Defining and measuring systemic resilience

  • Event
    COP26
  • Publication date 08 Nov 2021

Honourable guests, ladies and gentlemen,
Thank you for the opportunity to speak at this important event.

Over the past week, we have seen the building momentum to scale up global climate response. To translate this momentum into action will require significantly greater investments, investments in a different set of assets, and investments that address the humanitarian imperative of social inclusion and poverty alleviation.

Notably, we are facing a double challenge. We will have to both reduce the present infrastructure financing gap and ensure that this new infrastructure is low carbon climate resilient. According to some estimate, the infrastructure gap worldwide could reach USD 3 to USD 6 trillion by 2040.

From a microeconomic point of view, the infrastructure investment gap looks like an economic paradox since, with current low-interest rates, infrastructure investments deliver a real return between 4% and 8%.

With an estimated USD 14 trillion of negative-yielding debt in OECD countries and USD26 trillion of low carbon, climate-resilient investment opportunities in developing countries by 2030, capital in search of higher results should flow from developed to developing countries to address this gap. This is not happening because of perceived risks associated to a range of policy, technical, business, macro-economic barriers.

This risk perception is magnified for green investment. Green investments tend to have higher upfront capital requirements, longer pay-back periods, and can have higher sensitivity to policy changes and technology risks than conventional investments.

Moreover, pricing climate risks remain a challenge for investors, who estimate the likelihood of various climate scenarios and their implications for physical and transition risks at the institutional and project levels.

There is usually a limited understanding of the range of climate interventions, their applicability in each country context, and how to develop markets for scaling them up.
Data gaps and unavailability of data pose an additional challenge to identify emerging needs and validate business models.

In effect, these gaps and barriers create a range of policy, economic, and technical risks that discourage capital flows to the project development cycle of climate innovations. As a result, we are not witnessing a repricing of assets to reflect climate risks in global financial markets.

There is a need for valuation methodologies and a system-wide approach that measures risks—incorporating them in integrated project pipeline design to crowd-in public and private investments.

GCF, together with the Government of Jamaica and the CCRI, is piloting methodologies for resilient infrastructure structuring and financing such as the ‘Systemic Resilience Assessment Tool.’

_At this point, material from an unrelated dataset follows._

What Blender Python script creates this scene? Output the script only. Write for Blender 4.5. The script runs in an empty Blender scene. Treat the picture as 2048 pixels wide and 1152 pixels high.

This tool will be the first of its kind— integrating climate risk analytics in programmatic infrastructure decision-making.  Its methodology ensures that physical climate risks are included in the design, structuring, and valuation of climate infrastructure assets, providing visibility and foresight of risks. This tool will be used to develop a pipeline of projects, prioritising and creating a step-wise approach to ensuring infrastructure AND investment resilience in Jamaica and in other countries. 

A particular component that makes the new ‘Systemic Resilience Assessment Tool’ innovative is its provision for nature- and ecosystem-based approaches. Investments in nature and ecosystems can deliver tangible benefits beyond their value as a climate tool. 

A pilot project launched by GCF together with the Government of Jamaica is testing the capacity of nature-based solutions to complement hard infrastructure in any defined hotspot— along coast lines, energy infrastructure, transport infrastructure, water and sewerage infrastructure, health facilities, and other critical services.

The project is testing design solutions in terms of their technical feasibility and cost in Jamaica. It is planned to be scaled-up to any other interested country— a step-by-step methodology of adaptation and cross-cutting projects pipeline origination.

These solutions can then be shared with other developing nations who are also facing climate hazard risks.

GCF is committed to support climate-vulnerable countries to overcome barriers to climate innovation and action. I thank the Government of Jamaica and CRRI for being steadfast partners in delivering innovative ways to de-risk investments and mobilise finance at scale, that can be a model for other countries.

Let us sustain the COP26 momentum and continue to open new avenues for countries to realise their climate ambitions.